Tufts Joins Major Effort to Build the Next Generation of Quantum Computers

Peter Love, an associate professor of physics, will lead the university’s participation in the project

An abstract images of waves of colors and shapes. Tufts joins major center to build the next generation of quantum computers

Tufts is joining a major U.S. Department of Energy (DOE) funded center called the Quantum Systems Accelerator (QSA), led by Lawrence Berkeley National Laboratory. The center hopes to create the next generation of quantum computers and apply them to the study of some of the most challenging problems in physics, chemistry, materials science, and more.

The QSA is one of five new DOE Quantum Information Science research centers announced on Aug. 26, and will be funded with $115 million over five years, supporting dozens of scientists at 15 institutions.

Peter Love, an associate professor of physics, will lead Tufts’ participation in the project. “We have long been interested in using quantum computers for calculations in physics and chemistry,” said Love.  

“A large-scale quantum computer would be a very powerful instrument for studying everything from the structure of large molecules to the nature and behavior of subatomic particles,” he said. “The only difficulty is that the quantum computers we need don’t exist yet.”

Quantum computers employ a fundamentally different approach to computing than those existing now, using quantum states of atoms, ions, light, quantum dots or superconducting circuits to store information.

The QSA will bring together world-class researchers and facilities to develop quantum systems that could significantly exceed the capability of today’s computers. Multidisciplinary teams across all the institutions will work toward advancing qubit technology—the manner and materials in which information is stored in a quantum state, and other components of quantum computers.
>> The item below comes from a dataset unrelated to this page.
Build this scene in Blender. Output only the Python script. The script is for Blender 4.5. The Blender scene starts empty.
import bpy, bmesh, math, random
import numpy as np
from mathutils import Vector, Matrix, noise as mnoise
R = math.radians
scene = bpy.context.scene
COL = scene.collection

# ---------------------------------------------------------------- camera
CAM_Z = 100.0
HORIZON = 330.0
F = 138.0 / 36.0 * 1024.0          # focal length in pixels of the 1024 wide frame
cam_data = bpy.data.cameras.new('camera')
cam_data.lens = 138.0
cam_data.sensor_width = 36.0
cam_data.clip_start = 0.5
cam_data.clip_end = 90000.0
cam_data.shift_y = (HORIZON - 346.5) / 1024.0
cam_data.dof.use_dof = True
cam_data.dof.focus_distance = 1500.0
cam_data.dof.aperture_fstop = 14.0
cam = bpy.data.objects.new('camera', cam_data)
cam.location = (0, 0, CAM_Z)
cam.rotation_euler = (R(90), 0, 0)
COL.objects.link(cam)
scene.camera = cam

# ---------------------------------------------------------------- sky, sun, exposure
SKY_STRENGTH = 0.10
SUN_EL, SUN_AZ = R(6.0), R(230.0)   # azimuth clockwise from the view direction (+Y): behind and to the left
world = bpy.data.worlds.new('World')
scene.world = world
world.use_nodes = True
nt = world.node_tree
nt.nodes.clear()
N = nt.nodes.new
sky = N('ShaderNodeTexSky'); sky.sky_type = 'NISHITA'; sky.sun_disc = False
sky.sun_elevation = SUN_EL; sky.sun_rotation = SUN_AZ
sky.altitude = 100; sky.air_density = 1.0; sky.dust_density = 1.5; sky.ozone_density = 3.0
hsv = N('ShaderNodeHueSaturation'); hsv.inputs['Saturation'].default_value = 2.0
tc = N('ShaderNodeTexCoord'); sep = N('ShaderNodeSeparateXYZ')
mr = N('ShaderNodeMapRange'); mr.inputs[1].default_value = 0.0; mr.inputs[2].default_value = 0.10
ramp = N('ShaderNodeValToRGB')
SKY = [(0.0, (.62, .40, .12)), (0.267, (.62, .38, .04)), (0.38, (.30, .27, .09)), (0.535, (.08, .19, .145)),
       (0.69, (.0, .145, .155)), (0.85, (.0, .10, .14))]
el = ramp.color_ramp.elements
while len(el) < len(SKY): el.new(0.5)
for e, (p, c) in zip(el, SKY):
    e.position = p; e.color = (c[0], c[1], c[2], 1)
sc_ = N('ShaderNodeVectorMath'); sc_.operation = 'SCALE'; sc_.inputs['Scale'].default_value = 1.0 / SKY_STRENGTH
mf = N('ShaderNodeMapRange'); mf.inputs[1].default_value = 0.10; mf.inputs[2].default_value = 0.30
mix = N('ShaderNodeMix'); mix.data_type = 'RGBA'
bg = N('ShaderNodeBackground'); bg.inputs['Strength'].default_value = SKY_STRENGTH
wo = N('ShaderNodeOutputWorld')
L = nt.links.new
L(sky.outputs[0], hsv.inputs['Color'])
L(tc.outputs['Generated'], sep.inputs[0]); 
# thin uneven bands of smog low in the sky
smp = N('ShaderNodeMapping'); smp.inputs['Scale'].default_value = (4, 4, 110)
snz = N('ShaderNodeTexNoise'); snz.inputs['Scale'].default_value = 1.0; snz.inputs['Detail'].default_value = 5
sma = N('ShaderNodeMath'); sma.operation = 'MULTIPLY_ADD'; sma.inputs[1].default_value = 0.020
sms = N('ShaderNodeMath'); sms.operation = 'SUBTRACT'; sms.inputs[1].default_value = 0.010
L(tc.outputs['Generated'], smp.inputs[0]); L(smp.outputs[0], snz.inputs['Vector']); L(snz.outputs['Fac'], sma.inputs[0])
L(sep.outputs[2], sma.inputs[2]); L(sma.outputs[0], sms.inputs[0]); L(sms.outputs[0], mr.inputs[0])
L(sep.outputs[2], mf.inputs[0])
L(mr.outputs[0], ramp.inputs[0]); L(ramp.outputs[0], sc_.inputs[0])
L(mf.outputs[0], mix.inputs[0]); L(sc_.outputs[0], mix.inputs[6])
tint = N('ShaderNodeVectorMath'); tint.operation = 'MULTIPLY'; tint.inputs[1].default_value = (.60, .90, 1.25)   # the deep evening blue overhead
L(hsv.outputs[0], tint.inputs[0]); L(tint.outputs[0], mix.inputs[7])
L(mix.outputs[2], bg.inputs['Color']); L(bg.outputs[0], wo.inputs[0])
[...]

Love’s research will focus on developing simulation algorithms in areas such as particle and nuclear physics, which will be run by the new quantum computers. “It is important to work hard on the algorithms now, so we are ready when the hardware appears,” he said. Love is also part of a National Science Foundation-funded effort to develop a quantum computer and applications to run on it.

Quantum computing is an important and growing area of research at Tufts. Tom Vandervelde, an associate professor in electrical and computer engineering, Luke Davis, an assistant professor of chemistry, and Cristian Staii, an associate professor of physics, are exploring new materials capable of storing qubits.

Philip Shushkov, Charles W. Fotis Assistant Professor of Chemistry, has research focused on theoretical modeling of qubit materials, while Misha Kilmer, William Walker Professor of Mathematics, and Xiaozhe Hu, associate professor of mathematics, study quantum-inspired algorithms relevant to their research in linear algebra. Bruce Boghosian, professor of mathematics, also made some fundamental contributions to quantum simulation in the late 1990s.